Vacant commercial storefronts — the real estate remnants of retail consolidation and the ongoing consumer trend toward shopping online — litter urban and suburban landscapes across America.

But in Milford, Conn., when a 35,000-square-foot grocery store closed next door to his Toyota dealership, third-generation dealer Bobby Crabtree spotted a retailing opportunity in that vacant building. This spring, Colonial Toyota opened what it calls an indoor car center in the former grocery store, bringing a significant portion of its inventory out of the elements and under a roof. And the effect, Crabtree says, was nearly instantaneous.

“It was like we lit a fuse. We opened the doors to this indoor car center, and boom, we’re selling an extra 50 cars a month,” said Crabtree, the owner of Colonial Toyota. “We went from 250 or 260 new and used a month to 300 or even 320.”

The whole process was not instantaneous, but something Crabtree and his team worked at over several years. But even in these early days — the car center’s added value remains as yet untested through Long Island Sound’s rugged winter weather — Crabtree says the building is already boosting business and adding profitability in unforeseen ways.

“I like to call this our Louisiana Purchase, because it doubled our size from 4.5 acres to almost 9 acres, and in the Northeast, that much real estate is kind of unheard of,” Crabtree said.

It took Colonial a year to renovate the building: gutting it, sandblasting the floor, converting its former 10,000-square-foot stockroom into a 10-bay prep area and photo booth, and doing other interior and exterior improvements.

The cost of the renovation project was $1.7 million — a 42 percent bump above the building’s $4 million price tag. The exterior renovations were done to match the dealership’s facade, while inside, the store’s support columns serve as makeshift street signs to highlight different vehicle lines.

But it’s already broadened the dealership’s appeal, Crabtree says. “We’re attracting people from greater distances. And we don’t talk about price or don’t talk about gimmicks in our advertising. Now it’s the presentation of the car. And when you walk in, you look at over 100 cars as though they’re outside.”

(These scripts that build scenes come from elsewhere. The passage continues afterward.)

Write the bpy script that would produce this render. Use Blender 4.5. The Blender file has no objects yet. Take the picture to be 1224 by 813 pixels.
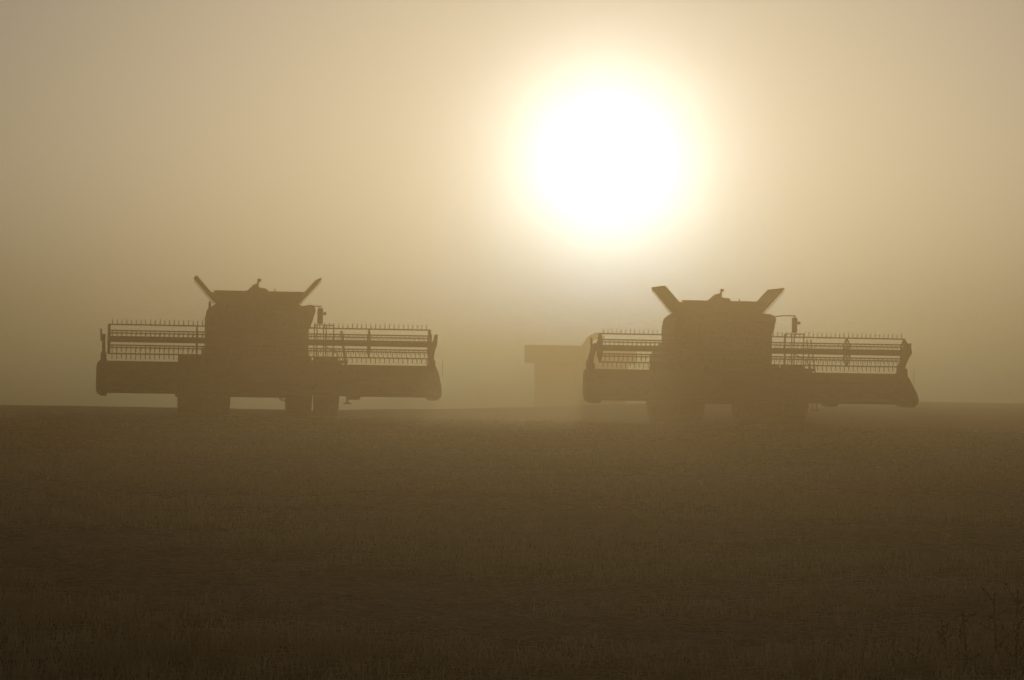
import bpy, math, random
import numpy as np
from mathutils import Vector, Matrix

random.seed(7)
rng = np.random.default_rng(11)
S = bpy.context.scene
COL = S.collection
R = math.radians
W0, H0 = 1224.0, 813.0          # pixel frame of the photograph

# ------------------------------------------------------------------ camera
F = 3400.0                       # focal length in photograph pixels
EYE = Vector((0, 0, 1.65))
cam = bpy.data.cameras.new('camera')
cam.sensor_width = 36.0
cam.lens = F / W0 * 36.0
cam.clip_start = 0.1
cam.clip_end = 120000
cobj = bpy.data.objects.new('camera', cam)
COL.objects.link(cobj)
ROLL = R(0.95)
PITCH = math.atan(33.5 / F)
CM = (Matrix.Rotation(R(90) + PITCH, 3, 'X') @ Matrix.Rotation(ROLL, 3, 'Z'))
cobj.matrix_world = Matrix.Translation(EYE) @ CM.to_4x4()
S.camera = cobj


def ray(px, py):
    v = Vector(((px - W0 / 2) / F, -(py - H0 / 2) / F, -1.0))
    return (CM @ v).normalized()


def at(px, py, d):
    """point of the ray through a photograph pixel at world y = d"""
    r = ray(px, py)
    return EYE + r * (d / r.y)


# ------------------------------------------------------------------ light
SUN_DIR = ray(726, 180)
SUN_EL = math.asin(SUN_DIR.z)
SUN_AZ = math.atan2(SUN_DIR.x, SUN_DIR.y)      # clockwise from +Y
P = dict(density=0.0092, g=0.82, sun=2.55, sky=0.15, expo=-3.66, top=7.2,
         color=(0.84, 0.525, 0.225, 1), absorb=(0, 0.16, 0.22, 1), dust=3.3, air=0.47, ozone=1.2, suncol=(1.0, 0.93, 0.79),
         cdens=0.000090, cg=0.975)

world = bpy.data.worlds.new('World')
S.world = world
world.use_nodes = True
nt = world.node_tree
nt.nodes.clear()
out = nt.nodes.new('ShaderNodeOutputWorld')
bg = nt.nodes.new('ShaderNodeBackground')
sky = nt.nodes.new('ShaderNodeTexSky')
sky.sky_type = 'NISHITA'
sky.sun_disc = False
sky.sun_elevation = SUN_EL
sky.sun_rotation = SUN_AZ
sky.altitude = 0
sky.air_density = P.get('air', 1.0)
sky.dust_density = P['dust']
sky.ozone_density = P.get('ozone', 1.0)
bg.inputs['Strength'].default_value = P['sky']
nt.links.new(sky.outputs[0], bg.inputs[0])
nt.links.new(bg.outputs[0], out.inputs['Surface'])

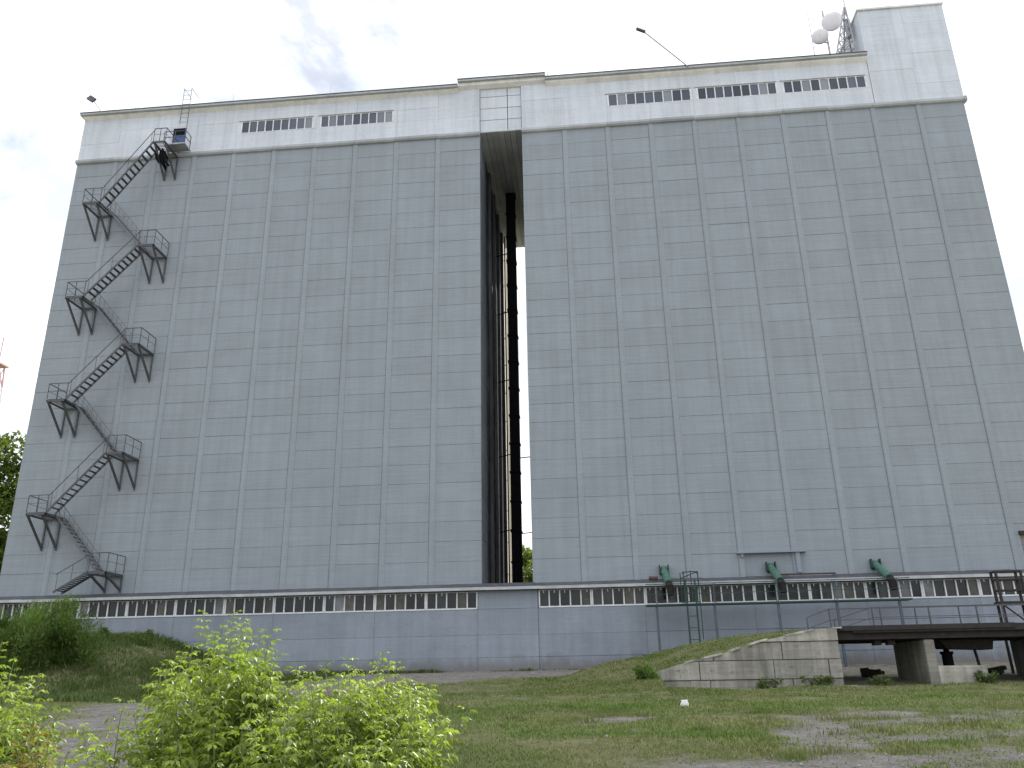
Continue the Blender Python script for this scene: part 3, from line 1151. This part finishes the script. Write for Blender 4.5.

The opportunities to repurpose existing retail space into an indoor showroom are growing in most markets across the nation. According to the National Association of Realtors’ most recent quarterly Commercial Real Estate Trends and Outlook, retail space had the highest vacancy rates among the commercial asset classes. The sector also had the lowest sales activity among commercial real estate classes, the survey said.

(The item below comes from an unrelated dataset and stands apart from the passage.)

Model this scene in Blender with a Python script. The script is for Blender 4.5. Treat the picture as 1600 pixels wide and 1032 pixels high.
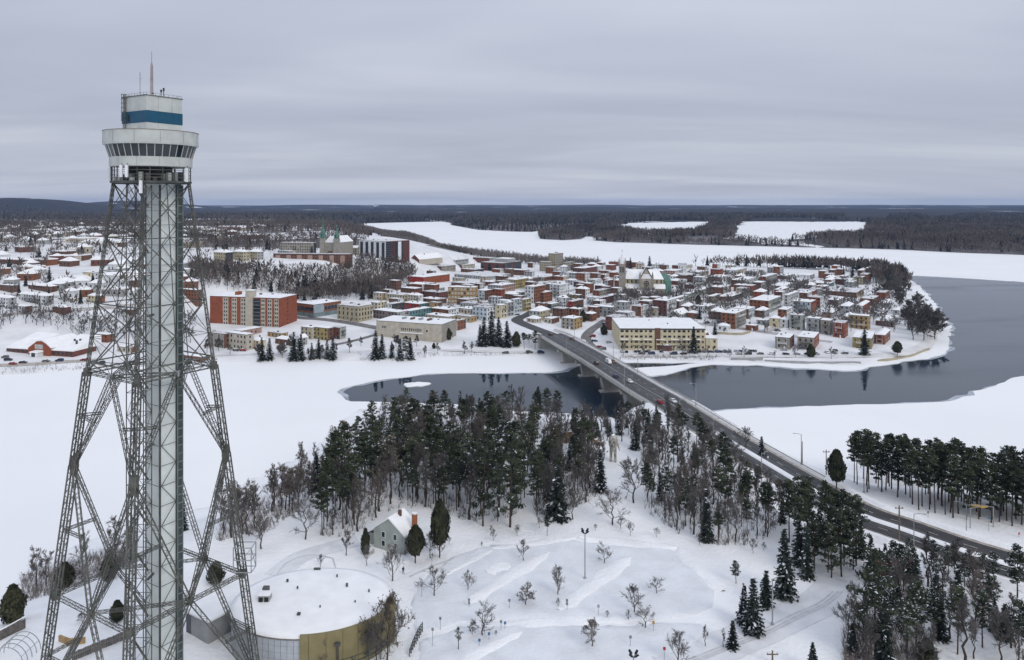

Prior to adding the indoor car center, Colonial’s vehicle prep area had been a bottleneck in its sales operation, with customers often having to wait while their new vehicles were prepped for delivery. Since the center opened, though, most of the vehicles parked inside are already largely prepped for delivery — meaning they’re ready to go when the financing is done, Crabtree says.

“Because of the indoor car center, we’re getting people in and out so much faster,” he says. “There are still plenty of cars outside, but many times, customers take the car in the showroom that is clean and ready to go.”

There were other expenses as well. Colonial added another sales manager and bolstered its sales team to keep its new facility staffed, and of course, there are additional expenses for utilities, taxes, maintenance and other fixed costs, Crabtree said.

“When you take on this kind of additional expense, you can’t have a lot of fat. Although the expenses did go up, in a weird way, it was healthy, because the expenses that went up were directly related to sales,” Crabtree explained. “Where we increased our expense, we fortunately increased our gross. Year to date, our net to gross is up every bit of 10 percent.”

What remains to be seen is the effect Colonial’s indoor car center has during New England’s long, sometimes brutal winter. Given its fair-weather performance, Crabtree said he’s optimistic about how consumers will respond to the opportunity to step out of the cold when they’re shopping for a new vehicle.

“Frankly, we were expecting the surge to happen in the winter,” Crabtree said. “In the wintertime, it’s going to be that much more of a selling point.”